While the Legislature may reconvene later this year and take up what it dropped, Devlin said county officials can’t wait to see whether or when that will happen. Under state law, counties are required to pass their budgets and get assessments to their municipalities by July 15.

“In the global world of the Legislature, the Kennebec County budget is not going to be a driving issue,” Devlin said. “When they come back, revenues will be down. There’s no hope or plan that they will come in and give us more money. If they do, and it covers what we have to increase to pay for the jail, we’ll give it back. But I don’t have any hope or faith that the Legislature is going to come back and rescue us.”

To address the change in Maine State Police patrols, Kennebec County Sheriff Ken Mason is proposing to add two patrol deputies to his roster in addition to the deputy that was already expected to be added this year. To lessen the budget impact, two of the deputies would be slated to start in January, half-way through the budget year.

“Is there any data or statistical evidence that we have so much crime that we can’t afford to continue with the people we have?” Pietroski, a member of the Winthrop School board and a past candidate for county commissioner, said. “You are a great sheriff and you do a great a job, but we can’t afford it. We can’t pay for it.”

Mason acknowledged the request comes at a bad time.

“If something bad happens, I would rather be darned for having more people than darned for not having them,” he said.

Mason said it’s possible for communities to have contract deputies patrol at their own expense.

“Then they should get a contract deputy,” Pietroski said.

Devlin said that option has been raised in the past to Kennebec County towns but to dated none have taken advantage of it, but those with large summer populations have paid for extra coverage in the summer.

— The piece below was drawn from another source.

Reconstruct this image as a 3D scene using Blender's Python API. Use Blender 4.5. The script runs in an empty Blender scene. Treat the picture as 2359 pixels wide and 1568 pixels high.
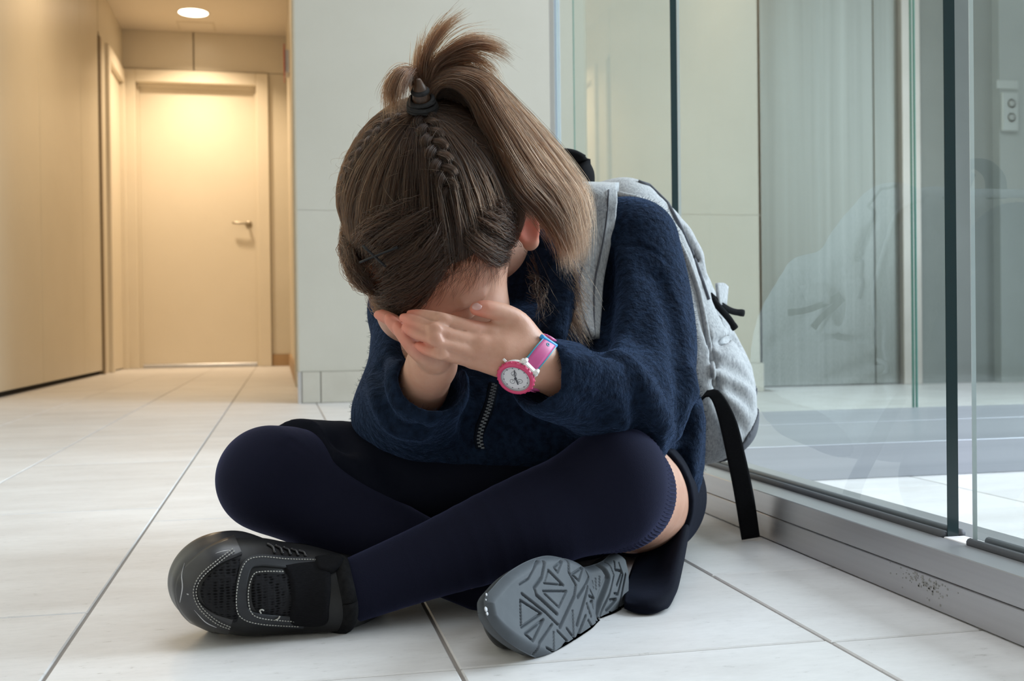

“It’s the age-old rub,” Devlin said. “Towns with their own departments pay twice for law enforcement, but they are also heavy users of the jail. There’s a balancing act there. It doesn’t make anyone happy.”

Sarah Fuller, chairwoman of the Winthrop Town Council and a member of the county’s Budget Committee, read a resolution that the Winthrop council approved at its June 1 meeting. The document noted that town officials had worked to keep spending increases at 1.92% and the proposed Kennebec County budget would result in an increase to town residents of 11.04%.

“Therefore be it resolved the Winthrop Town Council expresses serious concerns about the proposed Kennebec County budget, opposes this significant increase in taxes and encourages the Kennebec County Commissioners to utilize administrative and creative solutions to minimize any county tax increase.”

Fuller had earlier supported the proposed budget.

Tuesday’s public hearing was the first of two scheduled for this week. By law, one must be held in the northern part of the county and one in the southern part of the county.

While Tuesday’s hearing was conducted using Zoom, Devlin was sitting in Waterville.

Thursday’s meeting, which is scheduled for 5 p.m., will be hosted in Augusta.

Following a public hearing, the county’s budget committee is expected to vote on the spending plan. From there, it goes to Kennebec County commissioners for a final vote.